---------- Dataset excerpts

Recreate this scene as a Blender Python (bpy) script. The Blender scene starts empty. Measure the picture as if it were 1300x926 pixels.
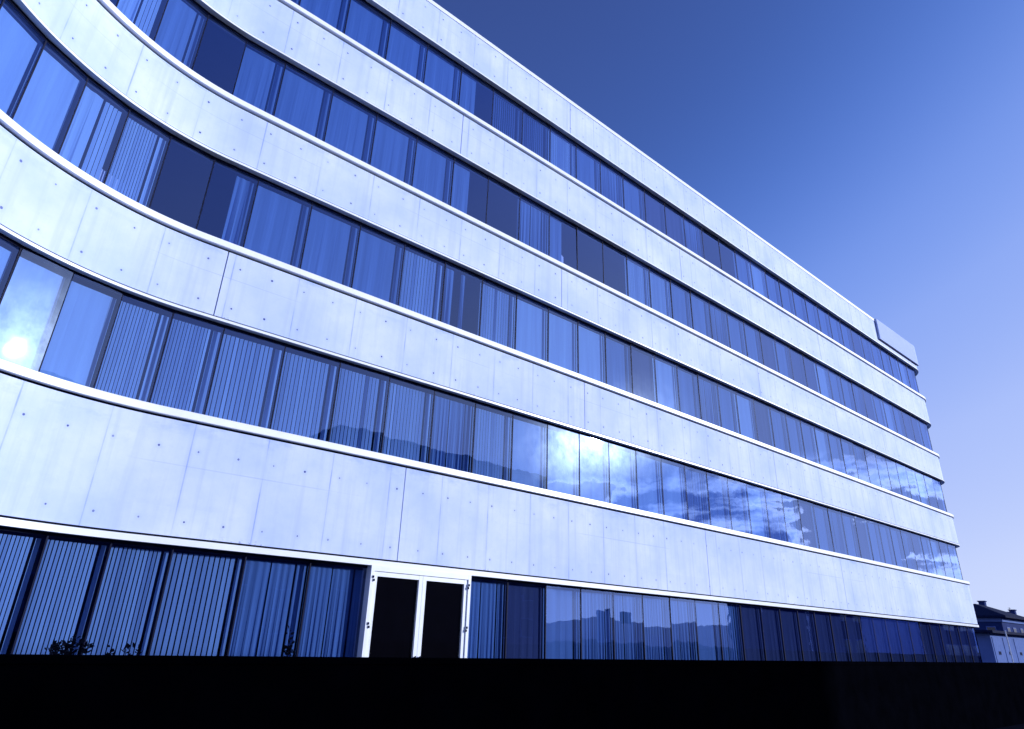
import bpy, math, random
from mathutils import Vector, Matrix
R = math.radians
random.seed(7)
scene = bpy.context.scene
COL = scene.collection

# ------------------------------------------------------------------ helpers
def node_mat(name):
    m = bpy.data.materials.new(name); m.use_nodes = True
    nt = m.node_tree; nt.nodes.clear()
    out = nt.nodes.new('ShaderNodeOutputMaterial')
    return m, nt, out

def N(nt, typ, **kw):
    n = nt.nodes.new(typ)
    for k, v in kw.items():
        if k.startswith('i_'):
            n.inputs[k[2:].replace('_', ' ')].default_value = v
        else:
            setattr(n, k, v)
    return n

def math_node(nt, op, a, b=None, c=None, clamp=False):
    n = nt.nodes.new('ShaderNodeMath'); n.operation = op; n.use_clamp = clamp
    for i, v in enumerate((a, b, c)):
        if v is None: continue
        if isinstance(v, (int, float)): n.inputs[i].default_value = v
        else: nt.links.new(v, n.inputs[i])
    return n.outputs[0]

def mix_col(nt, fac, a, b, blend='MIX'):
    n = nt.nodes.new('ShaderNodeMix'); n.data_type = 'RGBA'; n.blend_type = blend
    for sock, v in ((n.inputs[0], fac), (n.inputs[6], a), (n.inputs[7], b)):
        if isinstance(v, (int, float)): sock.default_value = v
        elif isinstance(v, tuple): sock.default_value = (*v, 1)
        else: nt.links.new(v, sock)
    return n.outputs[2]

def ramp(nt, fac, stops):
    n = nt.nodes.new('ShaderNodeValToRGB')
    el = n.color_ramp.elements
    while len(el) < len(stops): el.new(0.5)
    for e, (p, c) in zip(el, stops):
        e.position = p; e.color = (*c, 1) if isinstance(c, tuple) else (c, c, c, 1)
    nt.links.new(fac, n.inputs[0])
    return n.outputs[0]

def noise(nt, vec, scale, detail=4, rough=0.55, dist=0.0):
    n = nt.nodes.new('ShaderNodeTexNoise')
    n.inputs['Scale'].default_value = scale; n.inputs['Detail'].default_value = detail
    n.inputs['Roughness'].default_value = rough; n.inputs['Distortion'].default_value = dist
    if vec is not None: nt.links.new(vec, n.inputs['Vector'])
    return n.outputs[0]

def mapping(nt, vec, scale, loc=(0, 0, 0)):
    n = nt.nodes.new('ShaderNodeMapping')
    n.inputs['Scale'].default_value = scale; n.inputs['Location'].default_value = loc
    nt.links.new(vec, n.inputs['Vector'])
    return n.outputs[0]

def bump(nt, height, strength, dist, bsdf):
    b = nt.nodes.new('ShaderNodeBump')
    b.inputs['Strength'].default_value = strength; b.inputs['Distance'].default_value = dist
    nt.links.new(height, b.inputs['Height']); nt.links.new(b.outputs[0], bsdf.inputs['Normal'])

def rough_mat(name, col, rough=0.7, var=0.15, scale=3.0, metallic=0.0, spec=0.5, bumpy=0.0):
    m, nt, out = node_mat(name)
    b = nt.nodes.new('ShaderNodeBsdfPrincipled')
    b.inputs['Roughness'].default_value = rough; b.inputs['Metallic'].default_value = metallic
    b.inputs['Specular IOR Level'].default_value = spec
    tc = nt.nodes.new('ShaderNodeTexCoord')
    f = noise(nt, tc.outputs['Object'], scale, 6)
    lo = tuple(c * (1 - var) for c in col); hi = tuple(min(1, c * (1 + var)) for c in col)
    nt.links.new(ramp(nt, f, [(0.3, lo), (0.7, hi)]), b.inputs['Base Color'])
    if bumpy: bump(nt, f, bumpy, 0.02, b)
    nt.links.new(b.outputs[0], out.inputs[0])
    return m

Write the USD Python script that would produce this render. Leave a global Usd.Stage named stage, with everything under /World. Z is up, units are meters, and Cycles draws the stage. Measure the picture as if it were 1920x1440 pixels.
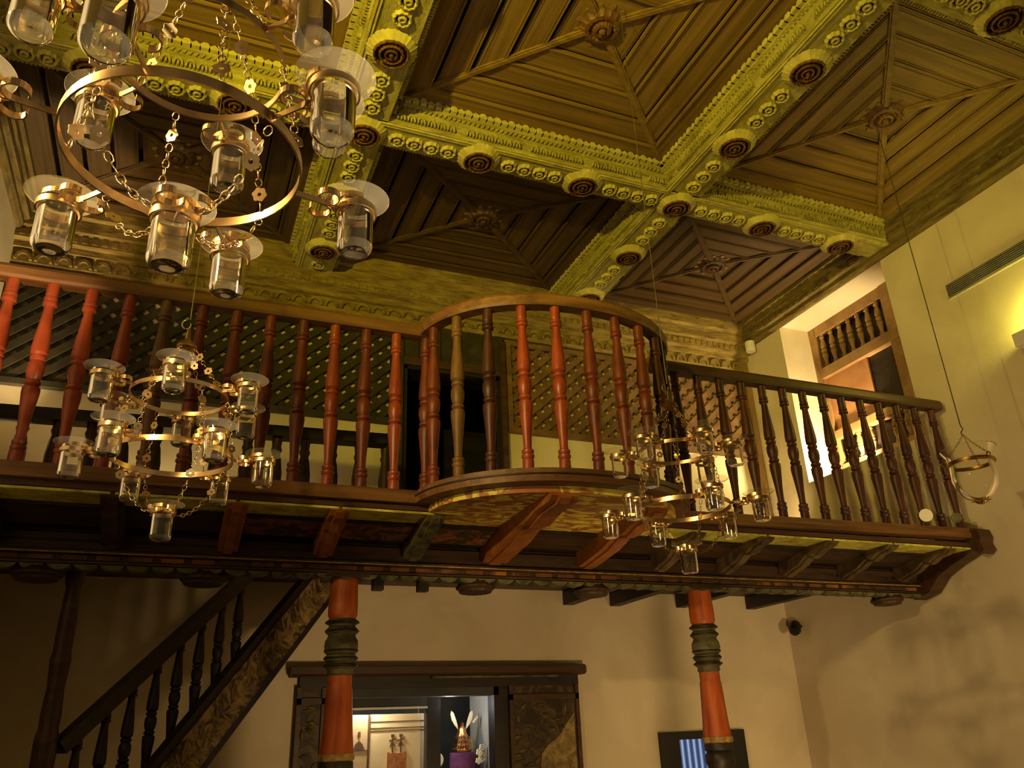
import math, random, re
import numpy as np, trimesh, usdkit, meshkit
from pxr import Usd, UsdGeom, UsdLux, Gf, Sdf

random.seed(7)
RNG = np.random.default_rng(7)
stage = Usd.Stage.CreateInMemory()
UsdGeom.SetStageUpAxis(stage, UsdGeom.Tokens.z)
UsdGeom.SetStageMetersPerUnit(stage, 1.0)
WORLD = UsdGeom.Xform.Define(stage, '/World')
stage.SetDefaultPrim(WORLD.GetPrim())
UsdGeom.Scope.Define(stage, '/World/Looks')
ZO = 1.6          # eye height: every z below is measured from the eye, the floor is at -ZO

# ------------------------------------------------------------------ camera
F = 1505.0
def unit(v):
    v = np.array(v, float); return v / np.linalg.norm(v)
_Z = unit([-140, -3420, F]); _Y = unit([-675, 690, F]); _Y = unit(_Y - _Z * (_Y @ _Z)); _X = np.cross(_Y, _Z)
R = np.array([_X, _Y, _Z])
cam = UsdGeom.Camera.Define(stage, '/World/camera')
right, up, back = R[:, 0], -R[:, 1], -R[:, 2]
mm = np.eye(4); mm[0, :3] = right; mm[1, :3] = up; mm[2, :3] = back; mm[3, :3] = [0, 0, ZO]
cam.AddTransformOp().Set(Gf.Matrix4d(mm.tolist()))
cam.CreateHorizontalApertureAttr(36.0); cam.CreateVerticalApertureAttr(27.0)
cam.CreateFocalLengthAttr(36.0 * F / 1920.0)
cam.CreateClippingRangeAttr(Gf.Vec2f(0.05, 100))
cam.CreateExposureAttr(0.0)

# ------------------------------------------------------------------ light of the room
def sphere_light(name, p, color, power, radius=0.05, aim=None, cone=None, soft=0.3):
    l = UsdLux.SphereLight.Define(stage, '/World/' + name)
    l.CreateRadiusAttr(radius); l.CreateColorAttr(Gf.Vec3f(*color)); l.CreateIntensityAttr(power); l.CreateNormalizeAttr(True)
    m = np.eye(4); m[3, :3] = [p[0], p[1], p[2] + ZO]
    if aim is not None:
        z = unit(np.array(p, float) - np.array(aim, float)); x = unit(np.cross([0.1, 0.2, 1], z)); y = np.cross(z, x)
        m[0, :3], m[1, :3], m[2, :3] = x, y, z
        s = UsdLux.ShapingAPI.Apply(l.GetPrim())
        s.CreateShapingConeAngleAttr(cone); s.CreateShapingConeSoftnessAttr(soft)
    l.AddTransformOp().Set(Gf.Matrix4d(m.tolist()))
    return l

dome = UsdLux.DomeLight.Define(stage, '/World/room_glow')      # the rest of the lamp-lit hall behind the photographer
dome.CreateColorAttr(Gf.Vec3f(1.0, 0.60, 0.22)); dome.CreateIntensityAttr(0.020)
sphere_light('ceiling_uplight', (-1.32, 0.45, 2.45), (1.0, 0.80, 0.05), 250, 0.05, (0.85, 2.8, 3.75), 40, 0.9)
sphere_light('hall_lamp', (-1.15, 1.45, 1.66), (1.0, 0.68, 0.24), 85, 0.05, (5.3, 3.6, -0.1), 42, 0.5)
sphere_light('railing_spot', (-1.2, 2.3, 0.45), (1.0, 0.60, 0.26), 95, 0.04, (-0.84, 4.0, 1.98), 9.0, 0.6)
sphere_light('chandelier_spot', (3.4, -0.6, -0.6), (1.0, 0.80, 0.48), 750, 0.10, (-0.07, 1.75, 1.12), 15, 0.6)
sphere_light('chandelier_spot_left', (-1.36, 0.2, 0.1), (1.0, 0.80, 0.46), 36, 0.06, (-0.02, 1.5, 1.1), 22, 0.6)
sphere_light('window_lamp', (5.50, 5.00, 2.082), (1.0, 0.74, 0.34), 46, 0.03, (5.50, 5.54, 2.75), 66, 0.5)
sphere_light('gallery_wall_lamp', (4.80, 5.60, 1.22), (1.0, 0.72, 0.30), 13, 0.03, (4.95, 6.15, 1.95), 52, 0.6)
sphere_light('gallery_lamp_far', (-0.2, 5.75, 1.25), (1.0, 0.72, 0.30), 8, 0.05, (-0.1, 6.15, 1.9), 65, 0.5)
sphere_light('gallery_lamp_mid', (3.3, 5.75, 1.22), (1.0, 0.72, 0.30), 4.5, 0.04, (3.3, 6.15, 1.75), 60, 0.5)
sphere_light('gallery_lamp_left', (-0.9, 5.75, 1.25), (1.0, 0.74, 0.34), 80, 0.04, (-1.42, 5.7, 3.2), 24, 0.5)
sphere_light('sconce_lamp', (5.21, 3.02, 2.47), (1.0, 0.90, 0.14), 5.5, 0.055)
sphere_light('lower_lamp', (1.9, 1.6, -1.2), (1.0, 0.66, 0.28), 85, 0.25, (2.95, 6.1, -0.1), 40, 0.7)
sphere_light('right_wall_lamp', (4.3, 1.1, -0.4), (1.0, 0.68, 0.28), 70, 0.10, (5.3, 2.9, 0.1), 48, 0.8)
sphere_light('case_lamp', (1.45, 6.53, 0.33), (1.0, 0.84, 0.55), 4.5, 0.03)
sphere_light('case_lamp_right', (2.10, 6.42, 0.26), (0.95, 0.93, 0.95), 1.1, 0.03)

# ------------------------------------------------------------------ naming, things and parts
used = {}
def numbered(parent, name):
    k = used.get((parent, name), 0); used[(parent, name)] = k + 1
    return f'{parent}/{name}' if k == 0 else f'{parent}/{name}_{k:03d}'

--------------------

• To be done
From the records above, give again only the part that opens with the line containing "Write the USD" and closes with the line containing "floor is at -ZO". Keep both ends but drop the pictures.

• Answer below
Write the USD Python script that would produce this render. Leave a global Usd.Stage named stage, with everything under /World. Z is up, units are meters, and Cycles draws the stage. Measure the picture as if it were 1920x1440 pixels.
import math, random, re
import numpy as np, trimesh, usdkit, meshkit
from pxr import Usd, UsdGeom, UsdLux, Gf, Sdf

random.seed(7)
RNG = np.random.default_rng(7)
stage = Usd.Stage.CreateInMemory()
UsdGeom.SetStageUpAxis(stage, UsdGeom.Tokens.z)
UsdGeom.SetStageMetersPerUnit(stage, 1.0)
WORLD = UsdGeom.Xform.Define(stage, '/World')
stage.SetDefaultPrim(WORLD.GetPrim())
UsdGeom.Scope.Define(stage, '/World/Looks')
ZO = 1.6          # eye height: every z below is measured from the eye, the floor is at -ZO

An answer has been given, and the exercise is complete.